Tuesday 3 February 2015

Keybridge House, Vauxhall - London's worst eyesore or a brutalist beauty?

As so often happens, I'm listening to the Robert Elms show on BBC Radio London and hear something that propels me out of the house to look a for something mentioned by one of his guests.

Last week it was 575 Wandsworth Road. Yesterday it was a tower block at Vauxhall which Elms' "Listed Londoner" for the week, artist David Hepher, chose as his favourite building.

Hepher is famous for painting massive photorealist canvasses of some the bleakest of London's council estates, so it was no surprise he should choose an anonymous tower block from the brutalist era. He did not know  what it was called or what is was for - he just liked it for its uncompromising industrial presence. He said he it reminded him of big grain silos in France - obviously a good thing. This made
Eyesore or brutalist gem?
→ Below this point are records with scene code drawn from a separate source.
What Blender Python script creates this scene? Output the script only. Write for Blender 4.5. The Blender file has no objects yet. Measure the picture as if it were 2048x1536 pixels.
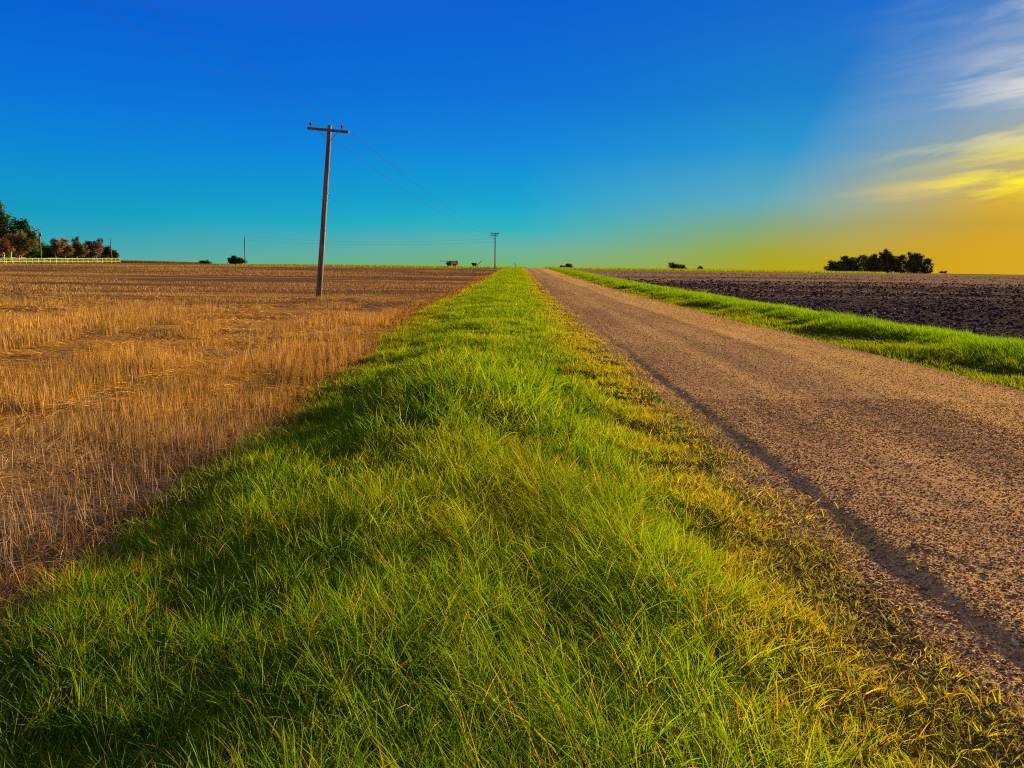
import bpy, bmesh, math, random
import numpy as np
from mathutils import Vector, Matrix

rng = np.random.default_rng(7)
random.seed(7)
scene = bpy.context.scene
COL = scene.collection
R = math.radians

# ------------------------------------------------------------------ numbers of the place
EYE = 1.6
PITCH, ROLL, YAW = 8.83, 0.80, 0.38
FPX = 1500.0                       # focal length for a 2048 px wide frame
SUN_AZ, SUN_EL = 43.0, 12.5        # degrees right of the road direction, degrees up
GLOW_AZ, GLOW_EL = 39.0, 7.5       # middle of the bright part of the sky below the veiled sun

def s2l(c):
    c = np.asarray(c, float) / 255.0
    return tuple(np.where(c <= 0.04045, c / 12.92, ((c + 0.055) / 1.055) ** 2.4))

def sstep(a, b, x):
    t = np.clip((np.asarray(x, float) - a) / (b - a), 0, 1)
    return t * t * (3 - 2 * t)

def _hash(ix, iy, seed):
    h = (ix.astype(np.int64) * 374761393 + iy.astype(np.int64) * 668265263 + seed * 974634777) & 0x7fffffff
    h = ((h ^ (h >> 13)) * 1274126177) & 0x7fffffff
    h = h ^ (h >> 16)
    return (h & 0xffff) / 65535.0

def vnoise(x, y, seed=0):
    x = np.asarray(x, float); y = np.asarray(y, float)
    ix = np.floor(x); iy = np.floor(y)
    fx = x - ix; fy = y - iy
    fx = fx * fx * (3 - 2 * fx); fy = fy * fy * (3 - 2 * fy)
    a = _hash(ix, iy, seed); b = _hash(ix + 1, iy, seed)
    c = _hash(ix, iy + 1, seed); d = _hash(ix + 1, iy + 1, seed)
    return (a * (1 - fx) + b * fx) * (1 - fy) + (c * (1 - fx) + d * fx) * fy

def fbm(x, y, seed=0, oct=3):
    s = 0; a = 0.5; tot = 0
    for k in range(oct):
        s = s + a * vnoise(np.asarray(x) * 2 ** k, np.asarray(y) * 2 ** k, seed + 17 * k); tot += a; a *= 0.5
    return s / tot

# ------------------------------------------------------------------ terrain
ROAD_L, ROAD_R = 2.2, 7.0
FIELD_END = 182.0

def XL(y):                         # left edge of the grass verge
    y = np.asarray(y, float)
    return -2.55 - 1.25 * sstep(5, 32, y) + 0.25 * (vnoise(y * 0.35, y * 0 + 3.3, 5) - 0.5) * sstep(2, 8, y) \
        + 0.5 * (vnoise(y * 0.09, y * 0 + 1.3, 6) - 0.5) * sstep(10, 30, y)

def XR(y):                         # right edge of the right-hand verge
    y = np.asarray(y, float)
    return 10.7 + 0.9 * sstep(15, 60, y) + 0.3 * (vnoise(y * 0.2, y * 0 + 9.3, 8) - 0.5)

def base(y):
    y = np.asarray(y, float)
    return 1.47 * sstep(22, 225, y) - 0.25 * sstep(300, 800, y)

def H(x, y):
    x = np.asarray(x, float); y = np.asarray(y, float)
    z = base(y)
    far = sstep(40, 170, y)
    xl = XL(y)
    z = z - 0.20 * (1 - 0.7 * far) * sstep(xl + 1.9, xl - 0.9, x)           # the stubble field lies lower
    z = z - 0.45 * sstep(30, 130, -x) * sstep(60, 160, y) * (1 - sstep(190, 245, y) * 0.75)
    nearv = np.exp(-((x + 0.6) / 1.0) ** 2) * (1 - 0.6 * far)
    z = z + 0.09 * nearv                                                    # hump of the verge
    rv = np.exp(-((x - 9.4) / 1.0) ** 2) * (1 - 0.6 * far)
    z = z + 0.12 * rv - 0.06 * np.exp(-((x - 7.4) / 0.45) ** 2)
    z = z - 0.12 * sstep(10.5, 12.5, x) * (1 - far)
    inv = sstep(xl - 0.2, xl + 0.6, x) * (1 - sstep(1.4, 2.2, x)) + sstep(7.2, 8.2, x) * (1 - sstep(10.5, 11.3, x))
    z = z + inv * 0.15 * (fbm(x * 2.2, y * 1.7, 21, 2) - 0.5)
    z = z - 0.15 * np.exp(-((x + 3.7) / 0.9) ** 2) * (1 - sstep(7, 15, y))
    fld = sstep(xl, xl - 0.6, x)
    z = z + fld * 0.10 * (fbm(x * 0.9, y * 1.2, 31, 3) - 0.5) * (1 - 0.5 * far)
    pl = sstep(11.2, 12.2, x)
    z = z + pl * 0.12 * (fbm(x * 1.6, y * 1.0, 41, 3) - 0.5) * (1 - 0.6 * far)
    return z

def HR(x, y):                      # road surface
    x = np.asarray(x, float); y = np.asarray(y, float)
    wob = 0.16 * (vnoise(y * 0.75, y * 0 + 2.1, 51) - 0.5) + 0.07 * (vnoise(y * 2.9, y * 0 + 3.1, 50) - 0.5) + 0.22 * (vnoise(y * 0.13, y * 0 + 7.7, 52) - 0.5)
    bx = ROAD_L + 0.0 + 0.6 * wob
    strength = 0.35 + 0.6 * vnoise(y * 0.4, y * 0 + 5.5, 53) + 0.55 * vnoise(y * 1.7, y * 0 + 4.5, 54)
    d = x - bx
    berm = np.where(d < 0, np.exp(-(d / 0.065) ** 2), np.exp(-(d / 0.45) ** 2))
    low = sstep(0.05, -0.16, d)
    ruts = -0.018 * (np.exp(-((x - 3.6) / 0.35) ** 2) + np.exp(-((x - 5.35) / 0.35) ** 2))
    z = base(y) + 0.085 * (1 - ((x - 4.4) / 2.7) ** 2).clip(-0.6, 1) + 0.0215 * berm * strength * (1 - 0.85 * sstep(7, 22, y)) - 0.008 * low + ruts
    z = z + 0.018 * (fbm(x * 5, y * 5, 55, 3) - 0.5) + 0.005 * (vnoise(x * 22, y * 22, 57) - 0.5) * (1 - sstep(10, 25, y))
    edge = 0.09 * (sstep(1.7, 1.35, x) + sstep(ROAD_R + 0.0, ROAD_R + 0.5, x))
    return z - edge

def surf(x, y):                    # whichever sheet is on top
    return np.where((np.asarray(x) > 1.5) & (np.asarray(x) < 7.2), np.maximum(HR(x, y), H(x, y) - 0.10 * ((np.asarray(x) > 1.9) & (np.asarray(x) < 7.0))), H(x, y))

# ------------------------------------------------------------------ tags and mesh helpers
def tag(o, label=None, cat=None, group=None, kind=None):
    if label: o['label'] = label
    if cat: o['category'] = cat
    if group: o['group'] = group
    if kind: o['kind'] = kind
    return o

def link(name, me, mat, parent=None):
    o = bpy.data.objects.new(name, me); COL.objects.link(o)
    if mat is not None and not me.materials: me.materials.append(mat)
    if parent is not None: o.parent = parent
    return o

def thing(name, loc, label, cat, group=None, rz=0.0):
    o = bpy.data.objects.new(name, None); COL.objects.link(o)
    o.empty_display_size = 0.5
    o.location = loc; o.rotation_euler = (0, 0, rz)
    return tag(o, label, cat, group)

def arr_mesh(name, verts, quads=None, tris=None, colors=None, smooth=False):
    me = bpy.data.meshes.new(name)
    verts = np.ascontiguousarray(verts, np.float32)
    nq = 0 if quads is None else len(quads); nt = 0 if tris is None else len(tris)
    me.vertices.add(len(verts)); me.vertices.foreach_set('co', verts.ravel())
    idx = []; st = []; n = 0
    if nq: idx.append(np.asarray(quads, np.int32).ravel()); st.append(np.arange(nq) * 4)
    if nt: idx.append(np.asarray(tris, np.int32).ravel()); st.append(nq * 4 + np.arange(nt) * 3)
    idx = np.concatenate(idx); st = np.concatenate(st).astype(np.int32)
    me.loops.add(len(idx)); me.loops.foreach_set('vertex_index', idx)
    me.polygons.add(nq + nt); me.polygons.foreach_set('loop_start', st)
    if smooth: me.polygons.foreach_set('use_smooth', np.ones(nq + nt, bool))
    me.update(calc_edges=True)
    if colors is not None:
        a = me.color_attributes.new('Col', 'FLOAT_COLOR', 'POINT')
        c = np.ones((len(verts), 4), np.float32); c[:, :3] = colors
        a.data.foreach_set('color', c.ravel())
    return me

class MB:
    """collects boxes, tubes and revolved shapes into one mesh"""
    def __init__(s): s.bm = bmesh.new()
    def box(s, c, size, rot=None, bev=0.0):
        r = bmesh.ops.create_cube(s.bm, size=1.0)
        vs = r['verts']
        M = Matrix.Translation(c) @ (rot.to_4x4() if rot is not None else Matrix()) @ Matrix.Diagonal((*size, 1))
        bmesh.ops.transform(s.bm, matrix=M, verts=vs)
        if bev > 0:
            es = list({e for v in vs for e in v.link_edges})
            bmesh.ops.bevel(s.bm, geom=es, offset=bev, segments=1, affect='EDGES', profile=0.5)
        return s
    def hexa(s, pts):               # 8 corners: bottom four then top four
        v = [s.bm.verts.new(p) for p in pts]
        for f in ((3, 2, 1, 0), (4, 5, 6, 7), (0, 1, 5, 4), (1, 2, 6, 5), (2, 3, 7, 6), (3, 0, 4, 7)):
            s.bm.faces.new([v[i] for i in f])
        return s
    def prism(s, prof, y0, y1):     # outline in (x, z), extruded along y
        a = [s.bm.verts.new((x, y0, z)) for x, z in prof]; b = [s.bm.verts.new((x, y1, z)) for x, z in prof]
        n = len(prof)
        s.bm.faces.new(a); s.bm.faces.new(b[::-1])
        for i in range(n): s.bm.faces.new((a[i], b[i], b[(i + 1) % n], a[(i + 1) % n]))
        return s
    def tube(s, pts, rad, n=8, cap=True):
        pts = [Vector(p) for p in pts]
        if not hasattr(rad, '__len__'): rad = [rad] * len(pts)
        rings = []
        for i, p in enumerate(pts):
            d = (pts[min(i + 1, len(pts) - 1)] - pts[max(i - 1, 0)]).normalized()
            a = d.orthogonal().normalized() if abs(d.z) > 0.95 else d.cross(Vector((0, 0, 1))).normalized()
            b = d.cross(a)
            rings.append([s.bm.verts.new(p + (a * math.cos(k * 2 * math.pi / n) + b * math.sin(k * 2 * math.pi / n)) * rad[i]) for k in range(n)])
        for r0, r1 in zip(rings, rings[1:]):
            for k in range(n): s.bm.faces.new((r0[k], r0[(k + 1) % n], r1[(k + 1) % n], r1[k]))
        if cap:
            s.bm.faces.new(rings[0][::-1]); s.bm.faces.new(rings[-1])
        return s
    def build(s, name, mat, parent=None, smooth=False):
        bmesh.ops.recalc_face_normals(s.bm, faces=s.bm.faces)
        me = bpy.data.meshes.new(name); s.bm.to_mesh(me); s.bm.free()
        if smooth:
            for p in me.polygons: p.use_smooth = True
        return link(name, me, mat, parent)

# ------------------------------------------------------------------ materials
def nodes(name):
    m = bpy.data.materials.new(name); m.use_nodes = True
    nt = m.node_tree; nt.nodes.clear()
    out = nt.nodes.new('ShaderNodeOutputMaterial')
    return m, nt, out

def N(nt, t, **kw):
    n = nt.nodes.new(t)
    for k, v in kw.items(): setattr(n, k, v)
    return n

def setin(n, **kw):
    for k, v in kw.items():
        n.inputs[k.replace('_', ' ')].default_value = v
    return n

def ramp(nt, fac, stops, interp='LINEAR'):
    r = N(nt, 'ShaderNodeValToRGB'); cr = r.color_ramp; cr.interpolation = interp
    while len(cr.elements) < len(stops): cr.elements.new(0.5)
    for e, (p, c) in zip(cr.elements, stops):
        e.position = p; e.color = (*c, 1) if hasattr(c, '__len__') else (c, c, c, 1)
    if fac is not None: nt.links.new(fac, r.inputs['Fac'])
    return r.outputs['Color']

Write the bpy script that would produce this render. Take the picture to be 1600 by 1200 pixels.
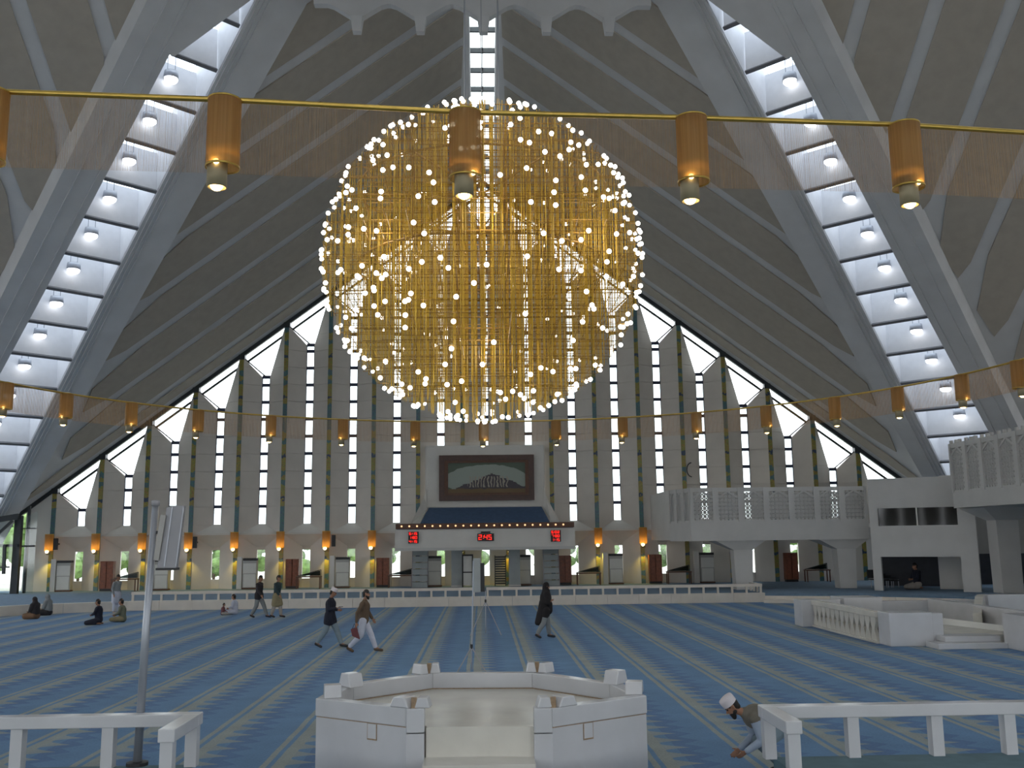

Ex-BT office block,
Keybridge House, Vauxhall.
me think he must be talking about the empty BT building, Keybridge House, on South Lambeth Road.

It really is a horrible building - so horrible that it exerts a grim fascination. Maybe it could even be beautiful.  Look harder, look again. This is definitely the purest bit of concrete and steel brutalism in south London. There are no real clues outside as to what this building was for, apart from the dull name. It was easy to  imagine it being some grim outpost of the intelligence services, somewhere hooded victims would be bundled into for some government-sanctioned extraction of information.

 There was no real entrance visible at street level, and the only vehicle access was guarded by huge terrorist-proof steel barriers. Razor-wire topped steel fencing surrounded the place, which looms its heavy steel-clad 15 or so storeys over a perfectly innocent primary school next door.

Turns out its not some sinister back annexe of the flash MI6 block over by the bridge, but a former BT office block.  A useful Guardian article from 2007 provides plenty of background on the building and its architects, G W Mills and Associates. Now it seems it has been sold and according to the Evening Standard is likely to be pulled down as part of the Nine Elms redevelopment.

The place looks so solid, so armour plated, that you imagine it would be a great challenge for demolition championships.

But what of poor David Hepher? He needs to get on his bike like I did and start painting soonest!